Google Us

July 15, 2015
With the addition of more than 1,000 images from the Harvard Art Museums collections to Google’s Cultural Institute’s Art Project, visitors can compare our works to those in participating museums. Van Gogh’s Self-Portrait Dedicated to Paul Gauguin, for instance, can be viewed alongside some of the artist’s other self-portraits, or Bernini’s terracotta models can be seen next to his completed sculptures. A custom-built zoom viewer allows for the study of minute details.

If you’ve ever wanted to study Vincent Van Gogh’s Self-Portrait Dedicated to Paul Gauguin alongside some of the artist’s other self-portraits, or to compare Bernini’s terracotta models with his completed sculptures, you’re now in luck. Images of more than 1,000 objects from our collections have just been added to the Google Cultural Institute, an online resource dedicated to providing global access to a broad range of cultural material from art institutions, heritage sites, archives, and more.

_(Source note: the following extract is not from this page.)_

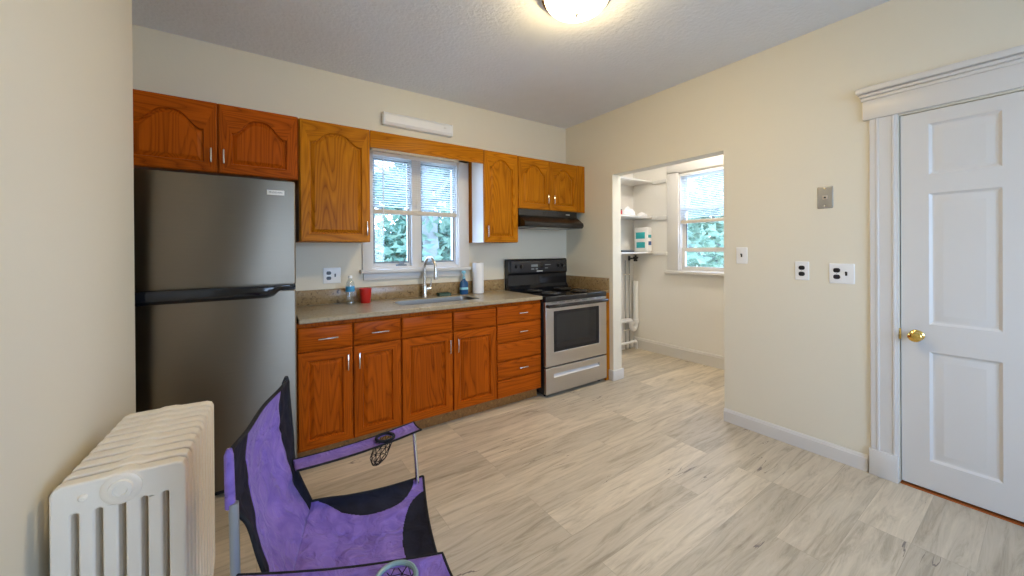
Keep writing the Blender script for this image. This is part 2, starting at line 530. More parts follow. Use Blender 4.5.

“The Google Cultural Institute opens another door for people around the world to learn about our museums and our collections,” said Jeff Steward, the museums’ director of digital infrastructure and emerging technology (DIET).

Through the Cultural Institute’s Art Project, visitors can explore individual works by institution, or search by a range of attributes such as artist or title. High-resolution images and a custom-built zoom viewer allow for the study of minute details, making the tool a powerful means of close looking—similar to what is encouraged by the museums’ own website and searchable collections database of approximately 250,000 objects.

Visitors can also draw connections and make comparisons across all the collections on the Cultural Institute site, which currently includes more than 170,000 objects from over 800 institutions in 60 countries. Any of the Harvard Art Museums’ 1,061 objects on the site could be viewed alongside art from the Hong Kong Maritime Museum or the Street Art Museum Amsterdam, for instance. Google’s automated, cross-institutional tagging and mapping system, as well as interactive gallery-building and group discussion tools, also add a new dimension to virtual art-browsing.

The museums’ curatorial staff chose objects that would offer a representative sampling of our entire holdings. That means there are longtime visitor favorites along with new acquisitions, and ancient Mediterranean works as well as modern American art. The team at DIET created and submitted all the images to Google.

“We are excited that the Google Cultural Institute will help us push the limits of our own collections and data,” Steward said. The platform’s accessibility and range complement the Harvard Art Museums’ educational mission and, ultimately, “help to increase the serendipity and joy of looking at art.”